During the book that lasts 128 chapters (which are short and make the book extremely readable in my opinion), we find more people from Grace's life walking in and out of the pages of Little Boy Blue. There is a journalist who is a friend turned foe, her boss who is crushing on her secretly and bits from her family's past involving her parents, sister and her son. One gets the picture that Helen had just about started to successfully put distance between herself and her ex life, but these murders pull her back right in. 

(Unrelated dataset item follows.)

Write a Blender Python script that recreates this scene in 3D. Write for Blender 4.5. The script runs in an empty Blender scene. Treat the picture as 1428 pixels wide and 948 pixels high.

Though I would recommend reading this #5 as part of the series, the book does not disappoint as a standalone novel. Also I could not stop thinking about that other fiesta DI from Sweden, Irene Huss, and how contrasting these two fictional characters were. While Irene is the most uncomplicated Detective ever (and not just a female detective)- no lurid past (I know of someone but can't recall just right now...), no personal tragedies (Harry Hole) addictions ( Sherlock Holmes), no accidents marring her life permanently (Cormoran Strike), no conflicts (besides those of being a mother to teenage daughters), Helen Grace seems to have suffered or suffering most of these.

This is maybe one of the greatest joys of reading fiction.